(Scene modeling code data)
════════════════════
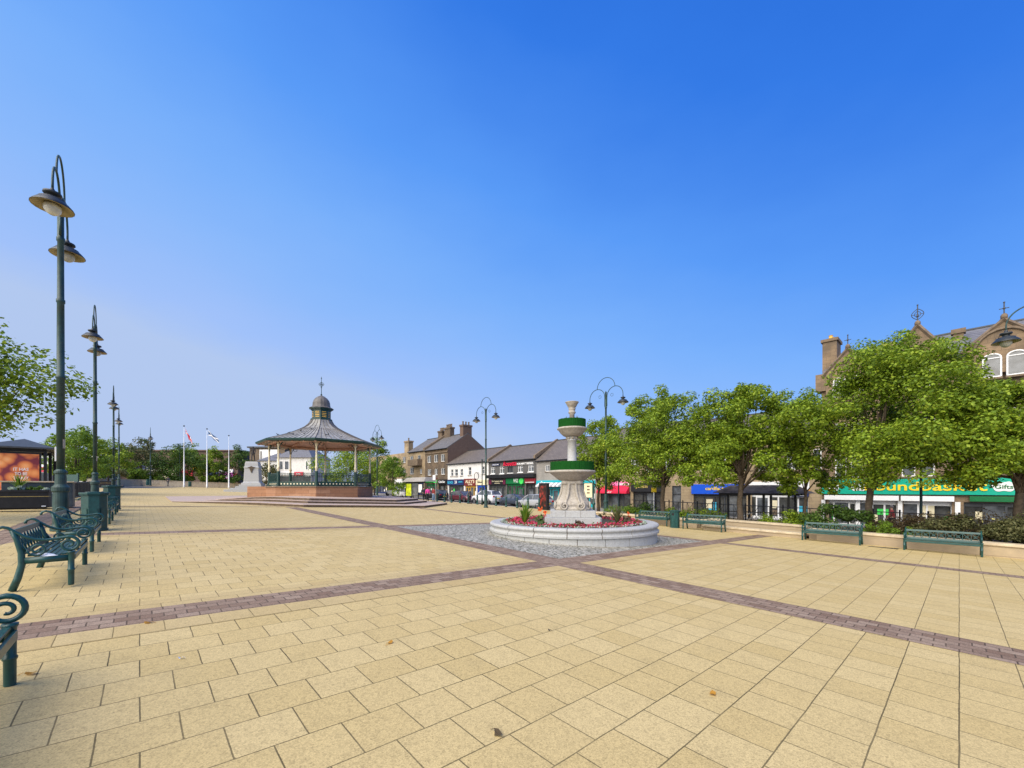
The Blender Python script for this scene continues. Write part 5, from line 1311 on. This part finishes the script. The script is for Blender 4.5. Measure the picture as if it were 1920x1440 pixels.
rc('panel', 307, 334, 881, 899, 'cream', .8); rc('sign_board', 338, 362, 882, 893, 'red', .3); rc('sign_board', 363, 378, 872, 880, 'orange', .3); rc('shop_front', 390, 412, 884, 900, 'navy', .3); rc('shop_front', 412, 438, 886, 899, 'purple', .35, 'Scream'); rc('fascia', 412, 438, 880, 885.8, 'white', .3); rc('panel', 438, 446, 888, 898, 'dred', .3)
t, rc = block('house', 'small gabled house top showing above the flat brown block', 430, 452, 856, 128, 9, 'sand', 'tile', 2.4)
t, rc = block('house', 'boxy grey and white building with a flat roof left of the white-walled house', 468, 534, 840, 98, 10, 'dress', 'darkgrey')
rc('panel', 487, 520, 843, 868, 'white', .1); rc('window', 488.5, 491.5, 846, 862, 'rubble', .14)
t, rc = block('house', 'white-walled two-storey house with a hipped slate roof, seen through the bandstand', 519, 583, 858, 84, 9, 'harl', 'slate2', 3.4)
for a, b_ in ((524, 531), (533.5, 542), (573, 577)):
    o = rc('window', a, b_, 864, 881, 'white', .06); xa = (a+.8-551)/F*84; xb = (b_-.8-551)/F*84; lz_ = gz((551-CX)/F*84, 84)
    MB().box(xa, xb, -.075, -.062, zat(880, 84)-lz_, zat(865, 84)-lz_).obj('pane', 'glass', o)
rc('sign_board', 553, 569, 885, 892, 'red', .3, 'BAR'); rc('shop_front', 520, 582, 893, 912, 'darkgrey', .1); rc('fascia', 520, 552, 886, 891, 'white', .25)
t, rc = block('house', 'low white wing with a sloping dark roof in front of the boxy grey building', 486, 522, 864, 88, 8, 'harl', 'slate2', 2.0)
# ---------------------------------------------------------------- cars
for nm, c in (('car_white', (.72, .72, .72)), ('car_dark', (.035, .045, .065)), ('car_silver', (.36, .37, .38)), ('car_maroon', (.10, .02, .03)), ('car_black', (.02, .02, .025))):
    m, nt, b = new_mat(nm+'_paint'); nt.links.new(ramp(nt, noise(nt, ocoord(nt), 3), [(.3, tuple(x*.9 for x in c)), (.7, c)]), b.inputs['Base Color'])
    b.inputs['Roughness'].default_value = .25; b.inputs['Coat Weight'].default_value = .6; b.inputs['Coat Roughness'].default_value = .05; K[nm] = m
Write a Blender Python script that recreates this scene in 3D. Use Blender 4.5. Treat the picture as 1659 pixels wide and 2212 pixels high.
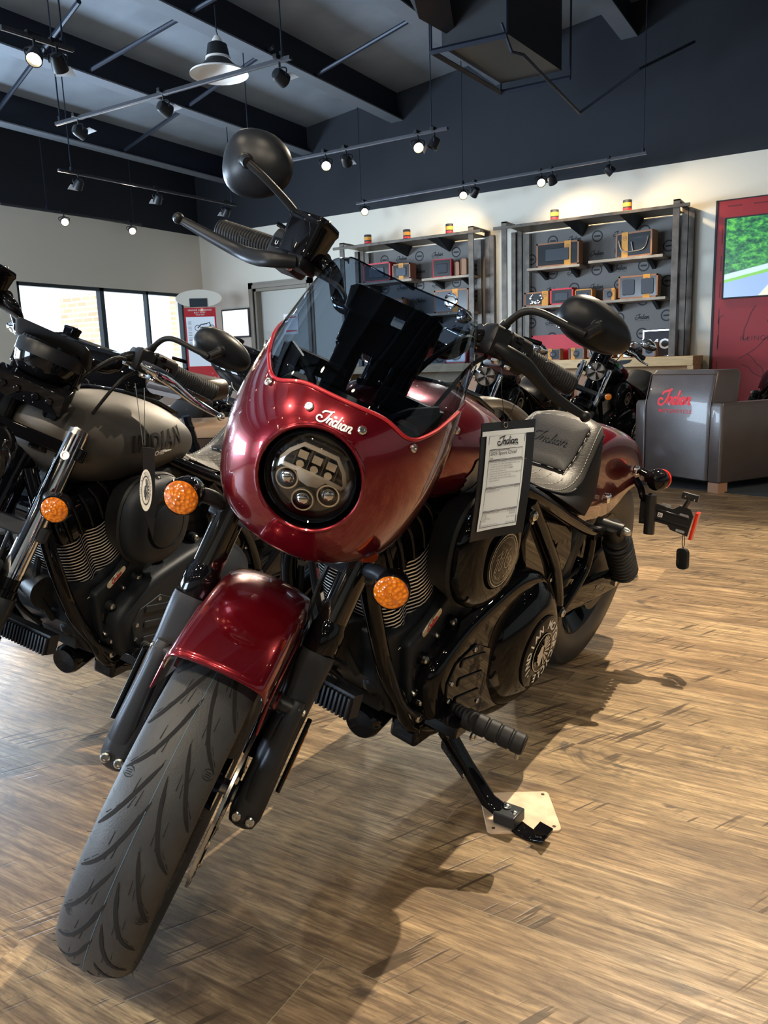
════════════════════
* _Task_: Reproduce each line exactly, please, except for any pictures.

* _Solved problem_:
The Blender Python script for this scene continues. Write part 5, from line 1311 on. This part finishes the script. The script is for Blender 4.5. Measure the picture as if it were 1920x1440 pixels.
rc('panel', 307, 334, 881, 899, 'cream', .8); rc('sign_board', 338, 362, 882, 893, 'red', .3); rc('sign_board', 363, 378, 872, 880, 'orange', .3); rc('shop_front', 390, 412, 884, 900, 'navy', .3); rc('shop_front', 412, 438, 886, 899, 'purple', .35, 'Scream'); rc('fascia', 412, 438, 880, 885.8, 'white', .3); rc('panel', 438, 446, 888, 898, 'dred', .3)
t, rc = block('house', 'small gabled house top showing above the flat brown block', 430, 452, 856, 128, 9, 'sand', 'tile', 2.4)
t, rc = block('house', 'boxy grey and white building with a flat roof left of the white-walled house', 468, 534, 840, 98, 10, 'dress', 'darkgrey')
rc('panel', 487, 520, 843, 868, 'white', .1); rc('window', 488.5, 491.5, 846, 862, 'rubble', .14)
t, rc = block('house', 'white-walled two-storey house with a hipped slate roof, seen through the bandstand', 519, 583, 858, 84, 9, 'harl', 'slate2', 3.4)
for a, b_ in ((524, 531), (533.5, 542), (573, 577)):
    o = rc('window', a, b_, 864, 881, 'white', .06); xa = (a+.8-551)/F*84; xb = (b_-.8-551)/F*84; lz_ = gz((551-CX)/F*84, 84)
    MB().box(xa, xb, -.075, -.062, zat(880, 84)-lz_, zat(865, 84)-lz_).obj('pane', 'glass', o)
rc('sign_board', 553, 569, 885, 892, 'red', .3, 'BAR'); rc('shop_front', 520, 582, 893, 912, 'darkgrey', .1); rc('fascia', 520, 552, 886, 891, 'white', .25)
t, rc = block('house', 'low white wing with a sloping dark roof in front of the boxy grey building', 486, 522, 864, 88, 8, 'harl', 'slate2', 2.0)
# ---------------------------------------------------------------- cars
for nm, c in (('car_white', (.72, .72, .72)), ('car_dark', (.035, .045, .065)), ('car_silver', (.36, .37, .38)), ('car_maroon', (.10, .02, .03)), ('car_black', (.02, .02, .025))):
    m, nt, b = new_mat(nm+'_paint'); nt.links.new(ramp(nt, noise(nt, ocoord(nt), 3), [(.3, tuple(x*.9 for x in c)), (.7, c)]), b.inputs['Base Color'])
    b.inputs['Roughness'].default_value = .25; b.inputs['Coat Weight'].default_value = .6; b.inputs['Coat Roughness'].default_value = .05; K[nm] = m
Write a Blender Python script that recreates this scene in 3D. Use Blender 4.5. Treat the picture as 1659 pixels wide and 2212 pixels high.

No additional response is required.